**PROBLEM:**
The listing below should be printed exactly, every line of it. Skip the pictures.

[Scenes as source code]
◇ ◇ ◇ ◇ ◇

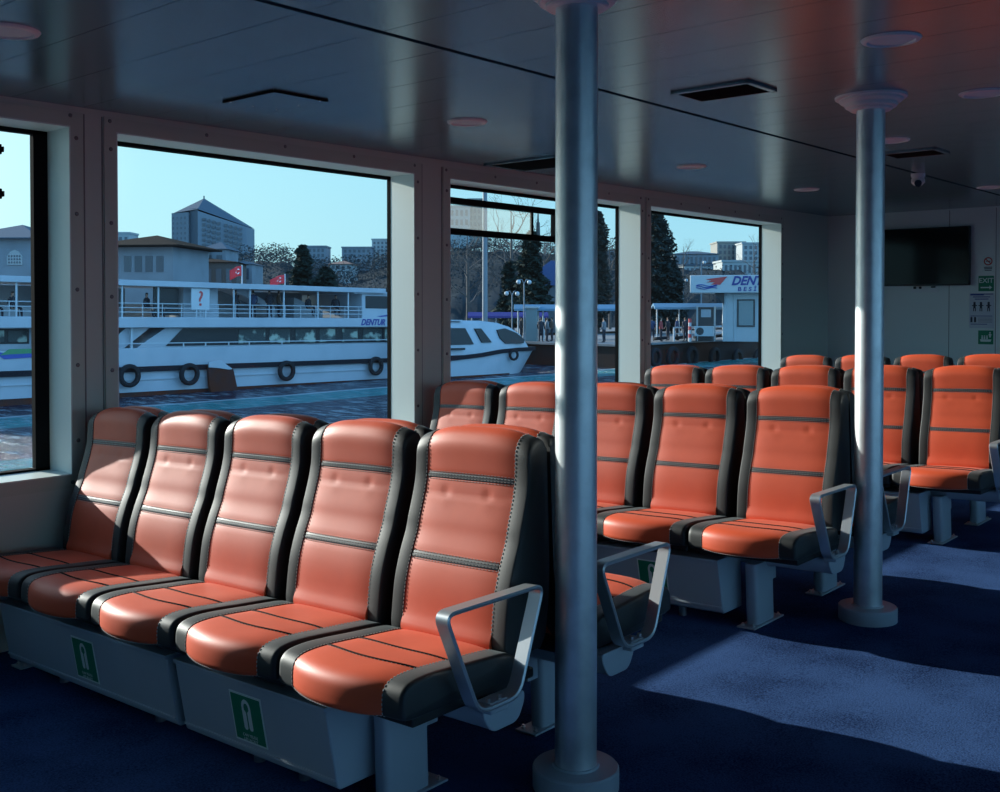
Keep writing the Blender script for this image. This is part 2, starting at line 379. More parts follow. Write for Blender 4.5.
def back_insert():
    b = MB(); HW = .1735; rg = []
    ys = [-HW + 2 * HW * k / 28 for k in range(29)]
    for y in ys:
        t = abs(y) / HW; ring = []
        for i, (x, z) in enumerate(BACK_POLY):
            ins = .002 - .005 * (1 - t ** 4) if i < NF - 2 else 0
            if i < NF:
                ins += .0028 * seam_d(z, .805, .005) * (1 - t ** 8) + .003 * seam_d(z, .855, .008) + .003 * seam_d(z, .627, .008)
                for yy in (-.082, .082): ins += .0024 * math.exp(-(((y - yy) / .014) ** 2 + ((z - .809) / .014) ** 2))
                ins -= .0008 * math.exp(-(((y - .082) / .02) ** 2 + ((z - .785) / .014) ** 2)) + .0008 * math.exp(-(((y + .082) / .02) ** 2 + ((z - .785) / .014) ** 2))
                ins -= .010 * smoothstep(.465, .425, z)                  # stitched skirt at the foot of the back
            ring.append(back_pt(i, y, ins))
        rg.append(ring)
    b.rings(rg); return b
def back_bolster(s):
    b = MB(); rg = []
    for y, ins in ((.171, .005), (.1735, .0), (.178, -.0010), (.214, -.0012), (.220, -.0004), (.2232, .0025), (.2245, .007)):
        rg.append([back_pt(i, s * y, ins if i < NF - 2 else 0) for i in range(len(BACK_POLY))])
    b.rings(rg); return b
SEAT = [(-.10, .345), (-.10, .400), (-.13, .414), (-.20, .421), (-.27, .426), (-.34, .432), (-.41, .4365), (-.458, .436), (-.490, .4315), (-.508, .4225), (-.5185, .408), (-.522, .388), (-.5225, .368), (-.519, .350), (-.49, .343)]
S_TOP = [SEAT[0]] + [(x, z) for x, z in catmull(SEAT[1:], 3)]
S_POLY = [(x - .092, z) for x, z in S_TOP]
SN = [(-a, -b) for a, b in norms(S_POLY)]
SN = norms(S_POLY[::-1])[::-1]
def bow(x, y): return -.034 * smoothstep(-.22, -.56, x) * max(0, 1 - (y / .19) ** 2)
def seat_pt(i, y, inset):
    x, z = S_POLY[i]; nx, nz = SN[i]; d = -inset
    return (x + nx * d + bow(x, y), y, z + nz * d)
def seat_insert():
    b = MB(); HW = .1735; rg = []
    for k in range(25):
        y = -HW + 2 * HW * k / 24; t = abs(y) / HW; ring = []
        for i, (x, z) in enumerate(S_POLY):
            ins = .002 - .007 * (1 - t ** 4)
            ring.append(seat_pt(i, y, ins if 1 <= i < len(S_POLY) - 1 else 0))
        rg.append(ring)
    b.rings(rg); return b
def seat_bolster(s):
    b = MB(); rg = []
    for y, ins in ((.171, .005), (.1735, 0), (.178, -.0010), (.225, -.0012), (.235, .000), (.240, .004), (.2415, .009)):
        rg.append([seat_pt(i, s * y, ins if i else 0) for i in range(len(S_POLY))])
    b.rings(rg); return b
def dashes(b, pts, L=.0065, gap=.0045, w=.0011):
    acc = 0.; on = True; start = Vector(pts[0]); need = L
    for p, q in zip(pts[:-1], pts[1:]):
        p = Vector(p); q = Vector(q); seg = (q - p).length; pos = 0.
        if seg < 1e-7: continue
        d = (q - p) / seg
        while pos + need <= seg:
            pos += need; e = p + d * pos
            if on: b.cyl(start, e, w, n=4)
            on = not on; start = e; need = L if on else gap
        need -= (seg - pos)
def front_line(y, off, z0=.44, z1=1.2):
    return [back_pt(i, y, -off) for i in range(1, NF) if z0 <= BACK_POLY[i][1] <= z1]
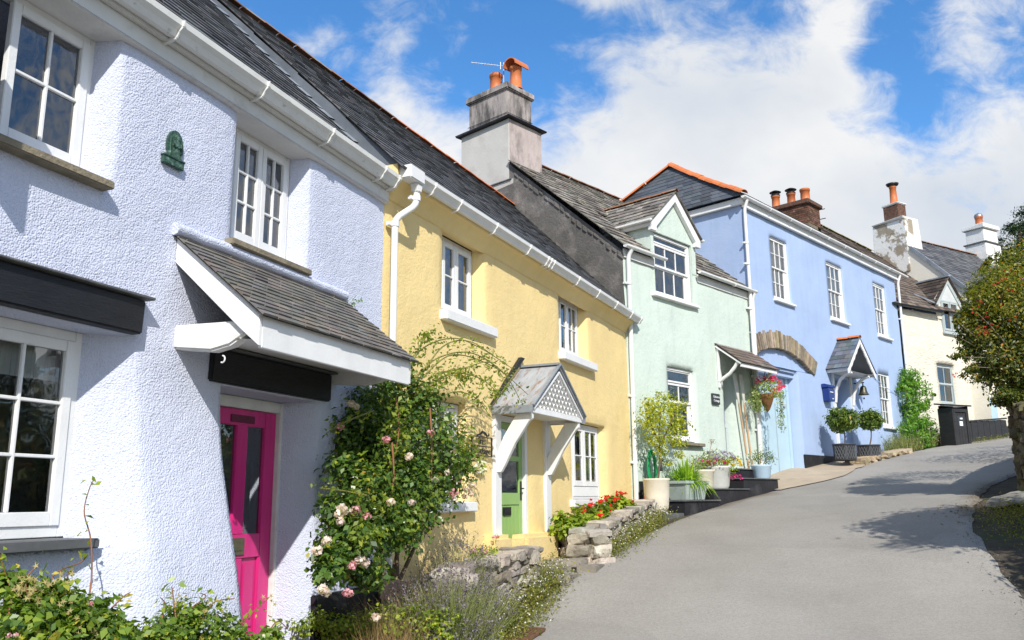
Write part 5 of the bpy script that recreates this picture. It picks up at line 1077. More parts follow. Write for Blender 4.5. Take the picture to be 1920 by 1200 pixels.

◇ ◇ ◇ ◇ ◇

**REPLY:**
Keep writing the Blender script for this image. This is part 2, starting at line 379. More parts follow. Write for Blender 4.5.
def back_insert():
    b = MB(); HW = .1735; rg = []
    ys = [-HW + 2 * HW * k / 28 for k in range(29)]
    for y in ys:
        t = abs(y) / HW; ring = []
        for i, (x, z) in enumerate(BACK_POLY):
            ins = .002 - .005 * (1 - t ** 4) if i < NF - 2 else 0
            if i < NF:
                ins += .0028 * seam_d(z, .805, .005) * (1 - t ** 8) + .003 * seam_d(z, .855, .008) + .003 * seam_d(z, .627, .008)
                for yy in (-.082, .082): ins += .0024 * math.exp(-(((y - yy) / .014) ** 2 + ((z - .809) / .014) ** 2))
                ins -= .0008 * math.exp(-(((y - .082) / .02) ** 2 + ((z - .785) / .014) ** 2)) + .0008 * math.exp(-(((y + .082) / .02) ** 2 + ((z - .785) / .014) ** 2))
                ins -= .010 * smoothstep(.465, .425, z)                  # stitched skirt at the foot of the back
            ring.append(back_pt(i, y, ins))
        rg.append(ring)
    b.rings(rg); return b
def back_bolster(s):
    b = MB(); rg = []
    for y, ins in ((.171, .005), (.1735, .0), (.178, -.0010), (.214, -.0012), (.220, -.0004), (.2232, .0025), (.2245, .007)):
        rg.append([back_pt(i, s * y, ins if i < NF - 2 else 0) for i in range(len(BACK_POLY))])
    b.rings(rg); return b
SEAT = [(-.10, .345), (-.10, .400), (-.13, .414), (-.20, .421), (-.27, .426), (-.34, .432), (-.41, .4365), (-.458, .436), (-.490, .4315), (-.508, .4225), (-.5185, .408), (-.522, .388), (-.5225, .368), (-.519, .350), (-.49, .343)]
S_TOP = [SEAT[0]] + [(x, z) for x, z in catmull(SEAT[1:], 3)]
S_POLY = [(x - .092, z) for x, z in S_TOP]
SN = [(-a, -b) for a, b in norms(S_POLY)]
SN = norms(S_POLY[::-1])[::-1]
def bow(x, y): return -.034 * smoothstep(-.22, -.56, x) * max(0, 1 - (y / .19) ** 2)
def seat_pt(i, y, inset):
    x, z = S_POLY[i]; nx, nz = SN[i]; d = -inset
    return (x + nx * d + bow(x, y), y, z + nz * d)
def seat_insert():
    b = MB(); HW = .1735; rg = []
    for k in range(25):
        y = -HW + 2 * HW * k / 24; t = abs(y) / HW; ring = []
        for i, (x, z) in enumerate(S_POLY):
            ins = .002 - .007 * (1 - t ** 4)
            ring.append(seat_pt(i, y, ins if 1 <= i < len(S_POLY) - 1 else 0))
        rg.append(ring)
    b.rings(rg); return b
def seat_bolster(s):
    b = MB(); rg = []
    for y, ins in ((.171, .005), (.1735, 0), (.178, -.0010), (.225, -.0012), (.235, .000), (.240, .004), (.2415, .009)):
        rg.append([seat_pt(i, s * y, ins if i else 0) for i in range(len(S_POLY))])
    b.rings(rg); return b
def dashes(b, pts, L=.0065, gap=.0045, w=.0011):
    acc = 0.; on = True; start = Vector(pts[0]); need = L
    for p, q in zip(pts[:-1], pts[1:]):
        p = Vector(p); q = Vector(q); seg = (q - p).length; pos = 0.
        if seg < 1e-7: continue
        d = (q - p) / seg
        while pos + need <= seg:
            pos += need; e = p + d * pos
            if on: b.cyl(start, e, w, n=4)
            on = not on; start = e; need = L if on else gap
        need -= (seg - pos)
def front_line(y, off, z0=.44, z1=1.2):
    return [back_pt(i, y, -off) for i in range(1, NF) if z0 <= BACK_POLY[i][1] <= z1]
Write part 5 of the bpy script that recreates this picture. It picks up at line 1077. More parts follow. Write for Blender 4.5. Take the picture to be 1920 by 1200 pixels.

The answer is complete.